I can only suggest that documenting the stock price decline and ultimate death of a company is "travails pour les garcons." I looked at the dozens smarming around Seville and to my untrained eye there seemed little else that was occupying their collective HAL in the Singapore regional office. I may be wrong, someone please tell me otherwise, but maybe putting one's head up the corporate backside for an internal look see was regarded as good wholesome "busy work" for the Bismarck's deck chair Konteradmirals.

Throughout the country by country and region by region bollockings I couldn't rid myself of the picture that our quick witted, yet quite, quite bland leader was just an anorexic Jay Leno who's wife had been trapped inside a main branch of Burtons for the weekend, and with the company credit card.

Fortunately, there were saving graces at the big wig Spanish pow wow.

Uno. Senor Robert Swan, MBE, the first man to walk to both poles of the planet. Robert was the conference's delegated light relief and motivational speaker. Bob motivated me to get out the door and distance myself from the energy black hole at the centre of that uninspiring bunch.
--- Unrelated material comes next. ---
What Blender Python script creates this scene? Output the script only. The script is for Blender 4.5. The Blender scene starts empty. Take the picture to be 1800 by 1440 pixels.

Bob's sixty minute chat and endless photographs of frost bitten noses put my life back into perspective. His chat reignited my appetite for more travel, freedom and another adventure; more particularly a stomp on the Antarctic.

Conference saving grace Dos was the opportunity to get out to a bull fight on a pleasant Spanish evening... but only if I skipped out the wrap up for a team slash our wrists session and gave the cocktail party the flick.

Bull Fighting versus talking shit in a Cash and Carry drinks party. Was it ever in doubt as to who's will would triumph?



Ernest Hemmingway, Death in the Afternoon. 1932.

"... I suppose, from a modern moral point of view, that is, a Christian point of view, the whole bullfight is indefensible; there is certainly much cruelty, there is always danger, either sought or unlooked for, and there is always death, and I should not try to defend it now, only to tell honestly the things I have found true about it."



"To do this I must be altogether frank, or try to be, and if those who read this decide with disgust that it is written by some one who lacks their, the readers', fineness of feeling I can only plead that this may be true."


 
"But whoever reads this can only truly make such a judgment when he, or she, has seen the things that are spoken of and knows truly what their reactions to them would be."



 

I think Ernest captured the event and the sentiments behind it quite well. If my diction was up to his I would have dict it the same.




Park to one side the fair comment that bull fighting is bull slaughtering and choosing to use only the  choreographed visuals then I will remember Seville's bullfighting spectacle as nothing short of Picasso splashing about in his palette in the real in the evening.



 

Without a company conference I would probably never have seen it. How motivational is that Mister Bob?